François Paris (né en 1961), Maria Republica. Photo : (c) Jef Rabillon pour Angers Nantes Opéra

Maître de l’électronique en temps réel, Paris l’utilise comme un instrument à part entière, avec habileté et onirisme, le son se faisant fluide et soutenu à la façon d’un flux continu qui s’ajoute aux 15 instruments de l’orchestre aux timbres foisonnants travaillés avec un sens de la couleur et de la suggestion particulièrement habile. L’écriture vocale, originale, puise dans la tradition du théâtre lyrique, avec duos, trios, ensembles.

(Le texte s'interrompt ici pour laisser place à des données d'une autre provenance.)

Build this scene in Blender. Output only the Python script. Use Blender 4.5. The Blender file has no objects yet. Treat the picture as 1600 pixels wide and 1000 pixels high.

François Paris (né en 1961), Maria Republica. Photo : (c) Jef Rabillon pour Angers Nantes Opéra

La production est remarquable. La mise en scène de Gilles Rico respire aisément au sein de la belle scénographie mobile de Bruno de Lavenère. Supérieurement préparée par Rachid Safir, la distribution est exemplaire. La soprano américaine Sophia Burgos, qui a appris son texte phonétiquement, est une Maria Republica impressionnante. L’articulation est parfaite, la voix souple et rutilante. La contralto Noa Frenkel est une Révérende Mère hallucinante. Confiés à l'ensemble Solistes XXI de Rachid Safir, les autres rôles sont parfaitement tenus par Marie Albert (Rosa Novice), Benoît-Joseph Meier (Christ sauvage et Don Modesto), Els Janssens Vanmunster (Dona Eloisa et Soeur Psychologue), Céline Boucard (Soeur Capitaine et Soeur Commissaire) et Raphaële Kennedy (Soeur Gardienne). Dans la fosse, Daniel Kawka et les quinze musiciens de son Ensemble Orchestral Contemporain exaltent cette partition de premier ordre.